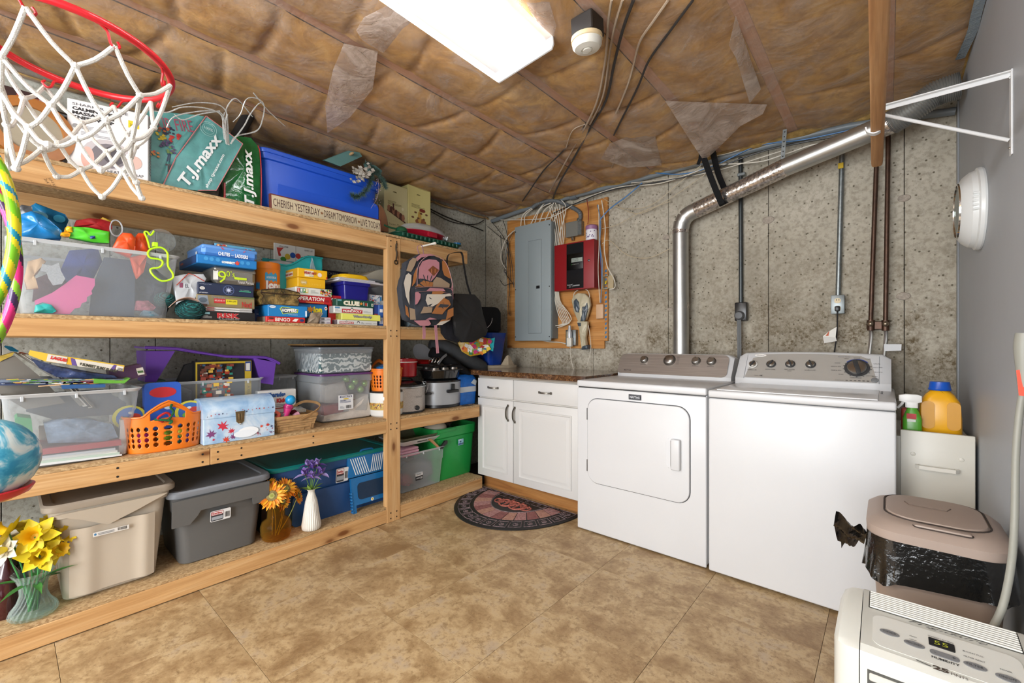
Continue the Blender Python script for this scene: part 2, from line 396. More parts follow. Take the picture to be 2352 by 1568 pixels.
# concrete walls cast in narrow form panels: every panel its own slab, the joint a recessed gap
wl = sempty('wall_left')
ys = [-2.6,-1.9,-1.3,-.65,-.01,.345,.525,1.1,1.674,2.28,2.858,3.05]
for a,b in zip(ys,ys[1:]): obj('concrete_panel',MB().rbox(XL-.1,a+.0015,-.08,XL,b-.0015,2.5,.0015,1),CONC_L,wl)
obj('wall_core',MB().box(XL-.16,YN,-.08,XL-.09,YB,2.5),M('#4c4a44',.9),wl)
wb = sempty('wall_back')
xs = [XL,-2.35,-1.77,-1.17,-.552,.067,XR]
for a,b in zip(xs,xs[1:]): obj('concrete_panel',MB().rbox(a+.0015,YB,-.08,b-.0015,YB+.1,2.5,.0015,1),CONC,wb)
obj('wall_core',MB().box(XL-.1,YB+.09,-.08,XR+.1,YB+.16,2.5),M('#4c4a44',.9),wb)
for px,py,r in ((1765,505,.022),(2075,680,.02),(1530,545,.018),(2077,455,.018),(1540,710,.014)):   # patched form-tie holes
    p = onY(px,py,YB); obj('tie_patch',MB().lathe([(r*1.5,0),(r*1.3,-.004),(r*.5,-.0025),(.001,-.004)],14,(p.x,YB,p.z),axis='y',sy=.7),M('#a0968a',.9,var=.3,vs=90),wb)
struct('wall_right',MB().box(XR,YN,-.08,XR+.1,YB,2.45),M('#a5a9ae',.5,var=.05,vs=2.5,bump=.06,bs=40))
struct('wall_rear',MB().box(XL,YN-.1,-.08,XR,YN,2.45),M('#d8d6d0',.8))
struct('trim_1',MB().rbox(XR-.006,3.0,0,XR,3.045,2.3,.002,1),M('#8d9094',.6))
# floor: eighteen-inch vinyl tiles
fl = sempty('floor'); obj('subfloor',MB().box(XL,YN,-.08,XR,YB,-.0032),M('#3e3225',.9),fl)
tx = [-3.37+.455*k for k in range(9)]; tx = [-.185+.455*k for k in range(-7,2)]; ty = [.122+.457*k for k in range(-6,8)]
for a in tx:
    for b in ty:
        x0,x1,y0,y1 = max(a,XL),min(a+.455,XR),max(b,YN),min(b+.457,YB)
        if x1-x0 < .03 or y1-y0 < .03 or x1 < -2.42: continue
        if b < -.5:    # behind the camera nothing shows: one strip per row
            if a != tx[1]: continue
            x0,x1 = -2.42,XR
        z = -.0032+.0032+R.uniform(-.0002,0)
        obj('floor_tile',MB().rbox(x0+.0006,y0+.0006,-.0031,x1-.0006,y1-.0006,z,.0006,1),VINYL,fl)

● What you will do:
Keep the pictures out of the copy and return the rest of the data above exactly.

● Complete answer:
Continue the Blender Python script for this scene: part 2, from line 396. More parts follow. Take the picture to be 2352 by 1568 pixels.
# concrete walls cast in narrow form panels: every panel its own slab, the joint a recessed gap
wl = sempty('wall_left')
ys = [-2.6,-1.9,-1.3,-.65,-.01,.345,.525,1.1,1.674,2.28,2.858,3.05]
for a,b in zip(ys,ys[1:]): obj('concrete_panel',MB().rbox(XL-.1,a+.0015,-.08,XL,b-.0015,2.5,.0015,1),CONC_L,wl)
obj('wall_core',MB().box(XL-.16,YN,-.08,XL-.09,YB,2.5),M('#4c4a44',.9),wl)
wb = sempty('wall_back')
xs = [XL,-2.35,-1.77,-1.17,-.552,.067,XR]
for a,b in zip(xs,xs[1:]): obj('concrete_panel',MB().rbox(a+.0015,YB,-.08,b-.0015,YB+.1,2.5,.0015,1),CONC,wb)
obj('wall_core',MB().box(XL-.1,YB+.09,-.08,XR+.1,YB+.16,2.5),M('#4c4a44',.9),wb)
for px,py,r in ((1765,505,.022),(2075,680,.02),(1530,545,.018),(2077,455,.018),(1540,710,.014)):   # patched form-tie holes
    p = onY(px,py,YB); obj('tie_patch',MB().lathe([(r*1.5,0),(r*1.3,-.004),(r*.5,-.0025),(.001,-.004)],14,(p.x,YB,p.z),axis='y',sy=.7),M('#a0968a',.9,var=.3,vs=90),wb)
struct('wall_right',MB().box(XR,YN,-.08,XR+.1,YB,2.45),M('#a5a9ae',.5,var=.05,vs=2.5,bump=.06,bs=40))
struct('wall_rear',MB().box(XL,YN-.1,-.08,XR,YN,2.45),M('#d8d6d0',.8))
struct('trim_1',MB().rbox(XR-.006,3.0,0,XR,3.045,2.3,.002,1),M('#8d9094',.6))
# floor: eighteen-inch vinyl tiles
fl = sempty('floor'); obj('subfloor',MB().box(XL,YN,-.08,XR,YB,-.0032),M('#3e3225',.9),fl)
tx = [-3.37+.455*k for k in range(9)]; tx = [-.185+.455*k for k in range(-7,2)]; ty = [.122+.457*k for k in range(-6,8)]
for a in tx:
    for b in ty:
        x0,x1,y0,y1 = max(a,XL),min(a+.455,XR),max(b,YN),min(b+.457,YB)
        if x1-x0 < .03 or y1-y0 < .03 or x1 < -2.42: continue
        if b < -.5:    # behind the camera nothing shows: one strip per row
            if a != tx[1]: continue
            x0,x1 = -2.42,XR
        z = -.0032+.0032+R.uniform(-.0002,0)
        obj('floor_tile',MB().rbox(x0+.0006,y0+.0006,-.0031,x1-.0006,y1-.0006,z,.0006,1),VINYL,fl)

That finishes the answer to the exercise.